Staying in the Fight and How Not to Burn Out

awesome dad can't see kids custody battle depression emotioanl state fathers in distress giving up Feb 26, 2024

 

Imagine you signed up for a 5km race. You train hard for a few weeks or months. You run three times per week, eat healthy food, and do a few more squats.

Race day arrives, and you are ready. You're going to win this thing! You give it everything you’ve got and run at full speed. At 3km, you start to tire. At 4km, you really feel it, but You know you’ve got some reserve energy to rely on.

When you cross the 5km point, you are ready to pass out. To your surprise, the race doesn’t end. Not only does it keep going, but the track also gets more brutal.

At first, you think, ‘Maybe I made a mistake and signed up for the 10km race?’ But the 10km mark passes, and the race is still going.

Then to your horror, you find out you haven’t even signed up for a 42km marathon. In fact, you are running one of those insane 100km ultra-marathon obstacle courses. The course doesn’t even follow a paved road. You need to scramble over rocks, climb between fallen trees, and swim across an ice-cold lake.

Your legs are aching. Your back starts hurting. All your muscles are sore. You trip and bruise your arms and knees. You are dehydrated, exhausted, and ready to pass out.

Then you trip again and sprain your ankle. You swear, “Fuc*, I didn’t sign up for this!”

Sorry mate. It’s bad news for you. If you are dealing with an ex from hell, it’s going to be a freakin’ ultra-marathon obstacle course, and metaphorically speaking, if you don’t like running, you better start accepting it, or you will die.

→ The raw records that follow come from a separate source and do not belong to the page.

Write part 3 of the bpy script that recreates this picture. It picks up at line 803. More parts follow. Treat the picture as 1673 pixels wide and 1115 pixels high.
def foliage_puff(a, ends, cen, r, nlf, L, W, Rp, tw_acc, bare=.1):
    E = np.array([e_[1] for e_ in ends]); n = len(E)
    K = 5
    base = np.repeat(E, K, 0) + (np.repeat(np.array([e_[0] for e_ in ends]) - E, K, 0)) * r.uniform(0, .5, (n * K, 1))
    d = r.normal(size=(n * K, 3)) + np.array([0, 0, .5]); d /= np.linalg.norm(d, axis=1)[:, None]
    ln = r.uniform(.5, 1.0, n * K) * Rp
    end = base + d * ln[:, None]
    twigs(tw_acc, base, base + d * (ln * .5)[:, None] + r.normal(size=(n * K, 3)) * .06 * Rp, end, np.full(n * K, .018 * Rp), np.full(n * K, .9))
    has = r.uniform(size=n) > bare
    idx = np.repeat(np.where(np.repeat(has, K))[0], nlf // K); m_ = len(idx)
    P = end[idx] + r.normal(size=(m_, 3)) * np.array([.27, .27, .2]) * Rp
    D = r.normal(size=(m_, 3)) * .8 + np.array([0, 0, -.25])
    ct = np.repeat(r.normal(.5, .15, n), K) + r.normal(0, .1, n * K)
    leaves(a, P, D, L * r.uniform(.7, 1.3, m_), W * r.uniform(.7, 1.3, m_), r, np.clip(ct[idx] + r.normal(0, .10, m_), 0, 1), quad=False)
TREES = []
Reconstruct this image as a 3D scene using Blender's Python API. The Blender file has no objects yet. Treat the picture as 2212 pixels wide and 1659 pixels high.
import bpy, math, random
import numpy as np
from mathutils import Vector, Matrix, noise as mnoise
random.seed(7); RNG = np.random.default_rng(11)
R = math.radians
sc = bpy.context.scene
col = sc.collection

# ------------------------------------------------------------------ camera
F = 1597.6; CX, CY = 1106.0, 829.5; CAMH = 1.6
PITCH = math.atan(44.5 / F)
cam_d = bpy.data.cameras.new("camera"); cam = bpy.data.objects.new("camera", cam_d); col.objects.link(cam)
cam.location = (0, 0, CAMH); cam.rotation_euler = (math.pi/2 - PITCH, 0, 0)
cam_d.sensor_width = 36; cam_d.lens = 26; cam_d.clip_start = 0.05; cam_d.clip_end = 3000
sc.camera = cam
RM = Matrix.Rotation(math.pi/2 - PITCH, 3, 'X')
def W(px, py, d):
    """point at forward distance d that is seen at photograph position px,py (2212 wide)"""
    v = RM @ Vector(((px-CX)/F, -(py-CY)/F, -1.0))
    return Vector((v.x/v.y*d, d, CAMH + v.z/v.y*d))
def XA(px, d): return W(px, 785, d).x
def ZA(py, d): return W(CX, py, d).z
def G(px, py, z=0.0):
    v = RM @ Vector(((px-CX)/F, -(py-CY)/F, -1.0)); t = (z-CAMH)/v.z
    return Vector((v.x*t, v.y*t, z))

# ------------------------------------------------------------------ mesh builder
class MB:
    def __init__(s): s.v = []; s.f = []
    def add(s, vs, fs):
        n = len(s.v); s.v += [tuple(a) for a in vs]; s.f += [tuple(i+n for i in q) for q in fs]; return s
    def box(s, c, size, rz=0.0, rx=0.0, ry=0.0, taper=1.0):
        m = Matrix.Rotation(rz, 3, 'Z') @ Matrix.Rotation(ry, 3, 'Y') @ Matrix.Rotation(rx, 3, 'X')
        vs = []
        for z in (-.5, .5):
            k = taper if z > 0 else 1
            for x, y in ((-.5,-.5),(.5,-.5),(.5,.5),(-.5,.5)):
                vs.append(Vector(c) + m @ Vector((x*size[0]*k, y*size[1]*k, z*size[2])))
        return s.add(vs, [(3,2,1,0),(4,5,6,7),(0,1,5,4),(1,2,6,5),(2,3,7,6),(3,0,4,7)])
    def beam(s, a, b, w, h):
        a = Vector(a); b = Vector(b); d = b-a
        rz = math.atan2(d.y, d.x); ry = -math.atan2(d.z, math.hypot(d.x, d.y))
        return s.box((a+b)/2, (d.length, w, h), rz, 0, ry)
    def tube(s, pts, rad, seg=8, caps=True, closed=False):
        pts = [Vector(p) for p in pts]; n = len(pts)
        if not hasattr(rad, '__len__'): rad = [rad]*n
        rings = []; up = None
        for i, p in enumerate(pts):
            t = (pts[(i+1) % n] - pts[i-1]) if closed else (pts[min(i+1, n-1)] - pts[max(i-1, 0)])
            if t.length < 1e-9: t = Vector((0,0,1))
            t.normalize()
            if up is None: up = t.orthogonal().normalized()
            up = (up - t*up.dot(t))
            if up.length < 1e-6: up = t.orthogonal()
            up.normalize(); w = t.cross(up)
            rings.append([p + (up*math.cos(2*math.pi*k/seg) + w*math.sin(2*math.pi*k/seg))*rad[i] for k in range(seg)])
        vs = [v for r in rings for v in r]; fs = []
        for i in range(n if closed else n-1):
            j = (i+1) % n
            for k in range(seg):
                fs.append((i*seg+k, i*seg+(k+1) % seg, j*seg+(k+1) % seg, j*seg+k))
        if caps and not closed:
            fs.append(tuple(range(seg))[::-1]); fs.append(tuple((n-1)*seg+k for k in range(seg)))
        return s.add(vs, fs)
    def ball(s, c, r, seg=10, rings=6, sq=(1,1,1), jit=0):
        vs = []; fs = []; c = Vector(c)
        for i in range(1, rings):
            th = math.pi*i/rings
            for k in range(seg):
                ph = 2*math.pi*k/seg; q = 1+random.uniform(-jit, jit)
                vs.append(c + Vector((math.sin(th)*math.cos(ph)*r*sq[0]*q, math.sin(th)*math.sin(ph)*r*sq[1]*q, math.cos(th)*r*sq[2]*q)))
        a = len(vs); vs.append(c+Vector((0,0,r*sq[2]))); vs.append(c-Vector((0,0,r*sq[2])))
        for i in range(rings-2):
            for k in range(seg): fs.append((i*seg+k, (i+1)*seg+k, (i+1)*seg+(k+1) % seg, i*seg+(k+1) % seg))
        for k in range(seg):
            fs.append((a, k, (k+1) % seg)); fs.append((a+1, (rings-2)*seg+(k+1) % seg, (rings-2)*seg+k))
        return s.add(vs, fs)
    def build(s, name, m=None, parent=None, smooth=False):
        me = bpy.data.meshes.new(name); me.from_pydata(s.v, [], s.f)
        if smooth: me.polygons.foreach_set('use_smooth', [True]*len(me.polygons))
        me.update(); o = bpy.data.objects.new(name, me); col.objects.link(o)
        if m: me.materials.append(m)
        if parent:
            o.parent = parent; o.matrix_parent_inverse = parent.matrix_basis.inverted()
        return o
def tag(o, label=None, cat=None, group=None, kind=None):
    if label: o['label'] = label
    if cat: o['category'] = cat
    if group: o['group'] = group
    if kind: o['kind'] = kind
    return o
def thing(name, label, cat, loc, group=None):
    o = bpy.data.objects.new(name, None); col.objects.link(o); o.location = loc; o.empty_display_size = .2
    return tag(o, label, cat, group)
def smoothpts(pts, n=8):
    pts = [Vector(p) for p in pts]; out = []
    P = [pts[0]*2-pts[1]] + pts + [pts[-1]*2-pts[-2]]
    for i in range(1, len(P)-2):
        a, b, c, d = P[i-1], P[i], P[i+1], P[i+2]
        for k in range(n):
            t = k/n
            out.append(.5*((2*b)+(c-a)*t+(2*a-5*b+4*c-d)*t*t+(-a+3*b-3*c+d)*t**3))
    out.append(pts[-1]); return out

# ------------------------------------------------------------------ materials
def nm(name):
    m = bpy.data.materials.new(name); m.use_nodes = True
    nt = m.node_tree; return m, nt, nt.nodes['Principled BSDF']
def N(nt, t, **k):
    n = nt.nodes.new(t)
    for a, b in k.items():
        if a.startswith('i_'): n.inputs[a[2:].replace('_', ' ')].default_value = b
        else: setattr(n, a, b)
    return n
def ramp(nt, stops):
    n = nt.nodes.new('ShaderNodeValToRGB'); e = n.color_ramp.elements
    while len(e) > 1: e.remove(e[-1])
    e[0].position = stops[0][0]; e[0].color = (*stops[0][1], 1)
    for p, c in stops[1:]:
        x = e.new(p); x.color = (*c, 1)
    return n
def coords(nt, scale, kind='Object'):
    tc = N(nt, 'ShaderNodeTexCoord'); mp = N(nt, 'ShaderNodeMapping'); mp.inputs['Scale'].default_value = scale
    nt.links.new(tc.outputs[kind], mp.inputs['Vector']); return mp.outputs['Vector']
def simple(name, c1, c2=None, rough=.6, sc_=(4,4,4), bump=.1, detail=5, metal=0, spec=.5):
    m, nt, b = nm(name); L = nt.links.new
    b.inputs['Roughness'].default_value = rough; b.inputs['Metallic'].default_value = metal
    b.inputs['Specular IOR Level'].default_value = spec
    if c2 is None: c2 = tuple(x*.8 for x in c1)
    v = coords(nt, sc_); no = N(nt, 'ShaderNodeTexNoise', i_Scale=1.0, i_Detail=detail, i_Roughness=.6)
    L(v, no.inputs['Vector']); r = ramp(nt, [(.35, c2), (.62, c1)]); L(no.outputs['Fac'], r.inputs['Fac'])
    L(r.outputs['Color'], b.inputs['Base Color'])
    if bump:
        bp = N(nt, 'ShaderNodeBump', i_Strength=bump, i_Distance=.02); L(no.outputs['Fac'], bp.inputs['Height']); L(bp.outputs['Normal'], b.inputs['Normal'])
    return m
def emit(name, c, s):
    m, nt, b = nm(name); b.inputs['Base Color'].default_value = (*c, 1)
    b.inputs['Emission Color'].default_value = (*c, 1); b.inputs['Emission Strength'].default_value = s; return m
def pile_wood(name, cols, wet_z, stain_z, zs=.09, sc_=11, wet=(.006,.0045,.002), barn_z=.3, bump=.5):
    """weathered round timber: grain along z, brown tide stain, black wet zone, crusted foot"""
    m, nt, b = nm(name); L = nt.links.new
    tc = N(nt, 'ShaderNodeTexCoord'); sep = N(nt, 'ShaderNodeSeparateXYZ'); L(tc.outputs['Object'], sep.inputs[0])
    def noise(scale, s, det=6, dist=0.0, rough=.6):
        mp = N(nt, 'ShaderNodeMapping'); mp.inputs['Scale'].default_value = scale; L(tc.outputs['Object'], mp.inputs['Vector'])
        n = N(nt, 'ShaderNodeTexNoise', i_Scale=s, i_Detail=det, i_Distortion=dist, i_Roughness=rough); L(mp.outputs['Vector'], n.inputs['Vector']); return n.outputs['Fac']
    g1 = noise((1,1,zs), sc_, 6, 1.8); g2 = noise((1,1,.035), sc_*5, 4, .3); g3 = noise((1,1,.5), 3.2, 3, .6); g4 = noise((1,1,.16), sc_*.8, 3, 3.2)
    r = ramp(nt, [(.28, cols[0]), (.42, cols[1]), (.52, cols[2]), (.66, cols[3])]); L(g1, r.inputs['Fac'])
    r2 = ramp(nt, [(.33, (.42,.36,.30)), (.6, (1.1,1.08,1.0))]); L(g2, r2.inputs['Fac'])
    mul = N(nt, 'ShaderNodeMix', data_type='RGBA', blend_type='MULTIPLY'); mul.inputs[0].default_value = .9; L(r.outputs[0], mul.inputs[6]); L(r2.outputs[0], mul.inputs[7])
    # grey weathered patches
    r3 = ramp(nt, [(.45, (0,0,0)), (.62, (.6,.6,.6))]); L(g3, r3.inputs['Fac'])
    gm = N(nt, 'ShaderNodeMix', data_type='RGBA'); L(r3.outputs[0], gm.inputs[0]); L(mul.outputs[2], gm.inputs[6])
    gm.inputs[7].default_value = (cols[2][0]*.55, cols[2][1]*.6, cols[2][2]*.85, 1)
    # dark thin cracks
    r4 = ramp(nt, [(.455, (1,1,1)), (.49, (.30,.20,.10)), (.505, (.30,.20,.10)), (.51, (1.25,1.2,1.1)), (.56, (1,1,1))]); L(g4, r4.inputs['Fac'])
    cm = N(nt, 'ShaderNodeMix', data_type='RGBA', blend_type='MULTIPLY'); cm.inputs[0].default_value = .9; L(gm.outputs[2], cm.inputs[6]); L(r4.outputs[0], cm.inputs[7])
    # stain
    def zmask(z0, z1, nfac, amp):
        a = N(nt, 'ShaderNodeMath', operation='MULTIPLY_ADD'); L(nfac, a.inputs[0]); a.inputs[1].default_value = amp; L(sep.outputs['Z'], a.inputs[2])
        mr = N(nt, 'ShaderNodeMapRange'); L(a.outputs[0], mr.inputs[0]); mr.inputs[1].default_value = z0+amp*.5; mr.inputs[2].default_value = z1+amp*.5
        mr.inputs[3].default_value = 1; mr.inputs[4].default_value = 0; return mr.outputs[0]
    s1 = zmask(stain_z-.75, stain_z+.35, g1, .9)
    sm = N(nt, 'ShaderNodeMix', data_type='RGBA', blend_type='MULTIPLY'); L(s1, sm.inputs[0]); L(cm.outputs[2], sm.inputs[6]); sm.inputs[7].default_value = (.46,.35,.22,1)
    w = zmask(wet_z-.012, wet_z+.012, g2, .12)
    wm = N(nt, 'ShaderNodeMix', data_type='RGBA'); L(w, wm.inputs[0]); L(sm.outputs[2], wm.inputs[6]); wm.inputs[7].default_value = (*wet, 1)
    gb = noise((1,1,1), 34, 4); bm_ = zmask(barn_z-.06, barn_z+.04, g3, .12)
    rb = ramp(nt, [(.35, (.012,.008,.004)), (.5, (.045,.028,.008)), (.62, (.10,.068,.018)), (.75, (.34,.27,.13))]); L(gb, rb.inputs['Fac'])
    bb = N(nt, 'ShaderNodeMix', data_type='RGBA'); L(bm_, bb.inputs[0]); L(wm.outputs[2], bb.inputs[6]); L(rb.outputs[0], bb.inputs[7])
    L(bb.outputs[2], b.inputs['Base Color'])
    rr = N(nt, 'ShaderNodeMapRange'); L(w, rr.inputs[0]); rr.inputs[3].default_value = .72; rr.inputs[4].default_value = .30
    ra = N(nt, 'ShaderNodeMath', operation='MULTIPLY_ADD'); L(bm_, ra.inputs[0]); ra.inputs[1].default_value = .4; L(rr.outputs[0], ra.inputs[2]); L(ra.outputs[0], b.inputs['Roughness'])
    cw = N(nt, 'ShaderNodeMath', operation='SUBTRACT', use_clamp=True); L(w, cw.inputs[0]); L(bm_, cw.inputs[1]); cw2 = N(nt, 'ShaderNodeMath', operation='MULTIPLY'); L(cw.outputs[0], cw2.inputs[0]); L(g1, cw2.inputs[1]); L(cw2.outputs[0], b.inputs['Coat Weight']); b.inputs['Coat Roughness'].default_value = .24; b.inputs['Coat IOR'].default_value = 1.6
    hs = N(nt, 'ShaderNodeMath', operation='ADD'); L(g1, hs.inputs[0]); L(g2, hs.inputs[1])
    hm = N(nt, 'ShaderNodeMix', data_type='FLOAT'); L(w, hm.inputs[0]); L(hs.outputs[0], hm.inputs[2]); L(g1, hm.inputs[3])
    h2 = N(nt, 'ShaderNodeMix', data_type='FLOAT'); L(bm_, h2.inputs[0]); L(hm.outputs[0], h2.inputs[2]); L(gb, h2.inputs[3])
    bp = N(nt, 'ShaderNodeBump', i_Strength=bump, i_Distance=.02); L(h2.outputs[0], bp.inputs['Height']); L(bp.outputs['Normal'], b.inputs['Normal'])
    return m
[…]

You are NOT running a 5km race on a nice paved road. If you approach the situation as such, you will burn out long before the race is over.

You need to train and pace yourself. You need to develop the skills and sharpen the ones you already have. Things will take time. Things will get messy. Just when you think something is sorted, some new BS drama will unfold. You’ll be thinking, “I’m sick of this. Why! why! why!”

You’ll get court orders. You will start seeing your kids, and then your ex will stuff the whole thing up. Again, and again and again.

Do this now; write on a piece of paper in big letters, “It’s a f*** ultra-marathon” Hang it up above the toilet where you will see it several times a day.

You could walk away and quit the race. You can go on in life without your kid/s. Up until recently, one-quarter of babies didn’t live out their first year, and something like half the children died before reaching adulthood. Throw in an unexpected famine, war or plague, and the numbers could be higher. Parents lived with the reality of burying their children. Adults have a coping mechanism to deal with a lost child.

While the pain would tear through you, you could deal with never seeing your kid again. But your kid needs you.

You will stay in the race no matter how hard your ex tries to get you out of your children's lives. Your children deserve to have you in their life. You are their dad. Only you can ever love them like a father loves a child.

However, if you want to survive this ordeal and come out the winner, you must approach it knowing that it will be an ultramarathon littered with obstacles. It is a race designed for the elite warriors.

You have just been signed up for it, involuntarily.

It was two weeks after Bob’s ex Jane left him and absconded with their two kids. Jane had taken out a domestic violence order against him and put in an application with the Family Court for sole parental control. She was seeking an order to allow Bob to see the children once a fortnight with a contact supervisor.

When I first met with Bob, he was convinced that all he had to do was write his now ex a nice email, and she would attend mediation and agree to share the children 50/50, and also let him keep all his money.

I had to crack a smile. It was the same story again and again. Every guy comes in thinking, ‘It’s going to take a few weeks to sort this shit out, and all will soon come good.’

It never does. If it did for you please get in contact with me. I’d like to know what kind of magic you used.

The reality is, it takes more time than you want it to. It will frustrate you. You’ll want to throw in the towel, but you won’t. You are a Warrior Dad, and a Warrior Dad never quits on his kids.